▸ GIVEN MATERIAL:
-- BEGIN --

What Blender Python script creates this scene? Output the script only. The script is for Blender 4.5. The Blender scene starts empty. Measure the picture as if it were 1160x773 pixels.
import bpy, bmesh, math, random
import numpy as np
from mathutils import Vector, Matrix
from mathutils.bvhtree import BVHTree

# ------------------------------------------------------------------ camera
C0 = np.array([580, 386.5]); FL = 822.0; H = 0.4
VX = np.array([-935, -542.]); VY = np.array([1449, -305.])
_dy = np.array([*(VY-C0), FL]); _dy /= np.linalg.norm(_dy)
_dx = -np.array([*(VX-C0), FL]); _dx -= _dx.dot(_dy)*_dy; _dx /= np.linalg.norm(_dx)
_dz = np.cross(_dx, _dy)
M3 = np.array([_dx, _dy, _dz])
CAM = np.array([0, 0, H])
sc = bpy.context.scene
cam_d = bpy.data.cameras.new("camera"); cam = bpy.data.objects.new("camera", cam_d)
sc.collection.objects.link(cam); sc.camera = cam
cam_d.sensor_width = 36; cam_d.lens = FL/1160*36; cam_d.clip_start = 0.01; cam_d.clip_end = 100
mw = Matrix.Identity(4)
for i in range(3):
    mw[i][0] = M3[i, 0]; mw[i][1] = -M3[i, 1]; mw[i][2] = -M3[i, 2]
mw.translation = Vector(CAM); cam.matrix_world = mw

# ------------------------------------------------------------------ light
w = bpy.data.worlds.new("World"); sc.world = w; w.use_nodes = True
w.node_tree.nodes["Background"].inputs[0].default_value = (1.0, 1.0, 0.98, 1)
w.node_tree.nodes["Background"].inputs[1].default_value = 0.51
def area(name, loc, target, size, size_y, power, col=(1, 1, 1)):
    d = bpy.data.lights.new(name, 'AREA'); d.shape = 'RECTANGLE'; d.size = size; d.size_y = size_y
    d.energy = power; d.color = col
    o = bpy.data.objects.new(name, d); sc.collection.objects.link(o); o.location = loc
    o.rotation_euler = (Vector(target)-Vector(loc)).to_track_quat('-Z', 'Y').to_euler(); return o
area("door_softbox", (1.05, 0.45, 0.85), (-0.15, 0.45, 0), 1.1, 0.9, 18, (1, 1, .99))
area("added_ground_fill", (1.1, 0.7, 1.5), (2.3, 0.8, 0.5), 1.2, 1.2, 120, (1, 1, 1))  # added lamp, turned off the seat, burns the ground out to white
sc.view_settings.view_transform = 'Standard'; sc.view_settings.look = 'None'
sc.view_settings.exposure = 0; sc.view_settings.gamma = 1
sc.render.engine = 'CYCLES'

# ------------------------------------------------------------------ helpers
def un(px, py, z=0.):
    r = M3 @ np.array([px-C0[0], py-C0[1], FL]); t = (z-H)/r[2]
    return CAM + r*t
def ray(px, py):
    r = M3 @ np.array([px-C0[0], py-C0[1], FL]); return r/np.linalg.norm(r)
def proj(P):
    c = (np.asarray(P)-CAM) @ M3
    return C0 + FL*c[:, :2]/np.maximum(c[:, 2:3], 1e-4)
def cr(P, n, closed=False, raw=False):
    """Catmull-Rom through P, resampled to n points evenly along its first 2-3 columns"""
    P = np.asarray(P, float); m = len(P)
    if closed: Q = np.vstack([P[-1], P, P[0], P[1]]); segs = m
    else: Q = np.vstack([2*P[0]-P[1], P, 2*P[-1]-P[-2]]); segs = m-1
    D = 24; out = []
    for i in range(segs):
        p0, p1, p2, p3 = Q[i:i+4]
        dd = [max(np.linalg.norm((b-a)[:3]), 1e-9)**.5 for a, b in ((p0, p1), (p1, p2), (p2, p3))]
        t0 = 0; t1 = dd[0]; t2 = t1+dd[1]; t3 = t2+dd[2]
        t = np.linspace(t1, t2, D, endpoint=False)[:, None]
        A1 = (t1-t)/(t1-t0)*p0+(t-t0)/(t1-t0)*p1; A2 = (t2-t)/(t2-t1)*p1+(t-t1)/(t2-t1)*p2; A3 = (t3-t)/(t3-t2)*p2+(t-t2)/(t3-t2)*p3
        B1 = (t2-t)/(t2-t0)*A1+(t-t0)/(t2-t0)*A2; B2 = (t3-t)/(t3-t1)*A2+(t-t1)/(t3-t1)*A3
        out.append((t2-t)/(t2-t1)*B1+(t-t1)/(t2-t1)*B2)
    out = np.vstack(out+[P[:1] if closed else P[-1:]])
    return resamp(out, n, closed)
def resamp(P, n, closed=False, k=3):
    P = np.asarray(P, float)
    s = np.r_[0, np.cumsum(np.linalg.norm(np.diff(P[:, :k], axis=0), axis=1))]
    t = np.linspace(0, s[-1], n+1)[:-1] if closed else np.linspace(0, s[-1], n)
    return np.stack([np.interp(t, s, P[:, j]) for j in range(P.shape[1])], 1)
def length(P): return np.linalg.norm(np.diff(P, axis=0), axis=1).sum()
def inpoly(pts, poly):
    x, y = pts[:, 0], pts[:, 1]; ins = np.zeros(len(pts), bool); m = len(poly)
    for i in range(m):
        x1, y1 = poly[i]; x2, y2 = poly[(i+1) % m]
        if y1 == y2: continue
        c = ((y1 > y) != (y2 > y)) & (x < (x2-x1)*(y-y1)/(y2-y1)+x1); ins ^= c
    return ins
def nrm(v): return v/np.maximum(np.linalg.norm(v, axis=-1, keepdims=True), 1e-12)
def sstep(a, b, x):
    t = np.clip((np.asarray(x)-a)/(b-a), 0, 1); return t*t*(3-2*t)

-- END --

▸ REQUIREMENTS:
Starting at the first line of the data above, please restate word for word every line up to and including the one that holds "from mathutils.bvhtree import BVHTree", and add nothing else.

▸ COMPLETED TASK:
What Blender Python script creates this scene? Output the script only. The script is for Blender 4.5. The Blender scene starts empty. Measure the picture as if it were 1160x773 pixels.
import bpy, bmesh, math, random
import numpy as np
from mathutils import Vector, Matrix
from mathutils.bvhtree import BVHTree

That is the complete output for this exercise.